Friday, 3 June 2011

Justice for All action

Today the campaign group Justice for All held a day of action against government plans to carve £350m out of the annual legal aid budget and control access to the courts is being staged across the country.

Details of the Ministry of Justice's final proposals and a draft bill on the cost-saving reforms are due to be published this month, possibly as early as next week.

The MoJ's own impact assessment study suggests that 500,000 fewer cases a year will be entitled to funding under the plans, while the Legal Action Group estimates that as many as 650,000 will be removed from access to legal aid.

As I have wrote before here that these cuts to legal aid will hurt the most vulnerable members of our communities, those affected by domestic violence, by employment issues, those with complex benefits difficulties and those with housing difficulties.

Caroline Lucas MP, leader of the Green party, said: "Reducing legal aid will increase the hardship of many as well as proving to be a false economy.

"If people do not get the help they need at an early stage, their problems will worsen. Their problems become more difficult to solve, and that increases demand on other public services, such as health and social care. The worst-off will be hit hardest by these changes."

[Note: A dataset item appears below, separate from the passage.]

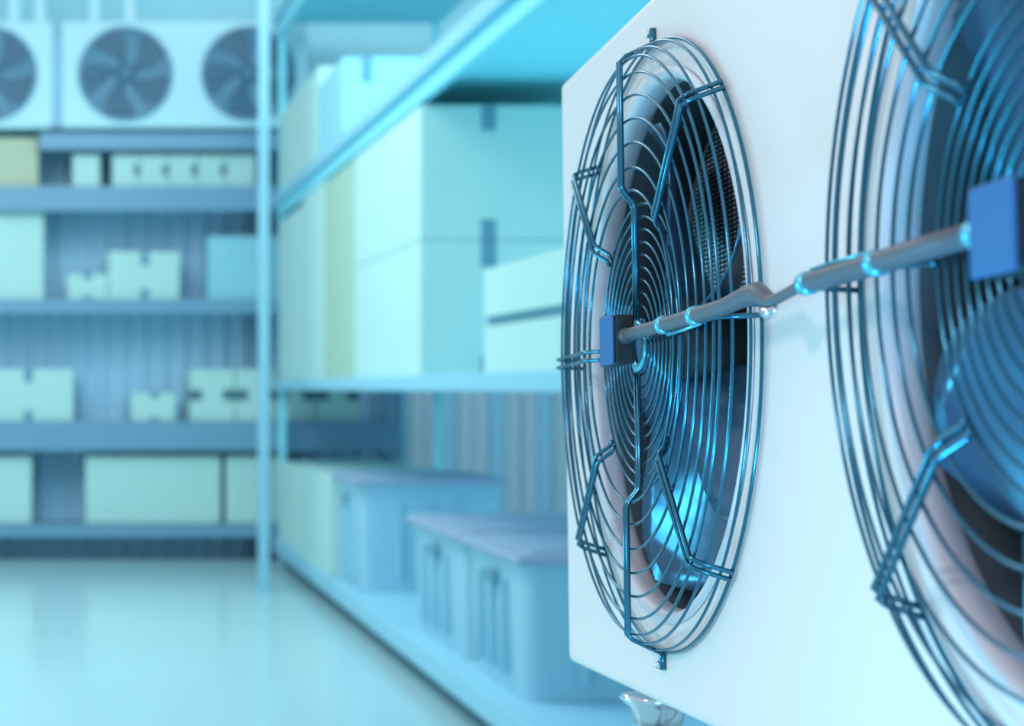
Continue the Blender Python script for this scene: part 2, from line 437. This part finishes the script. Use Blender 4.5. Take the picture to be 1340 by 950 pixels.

The Labour MP Stephen Timms organised what he described as a "very British protest" against the cuts: an orderly queue symbolising how "legal aid cuts will leave vulnerable people with nowhere to turn for help but their MP".

These cuts to legal aid will cause injustice, to people that least have the means to defend themselves against the powerful, it's interesting that this Conservative Liberal Democratic government wishes to cut £350 million of legal aid from people on very modest means at the same time taxing city bonuses £1 billion less than the previous Labour government.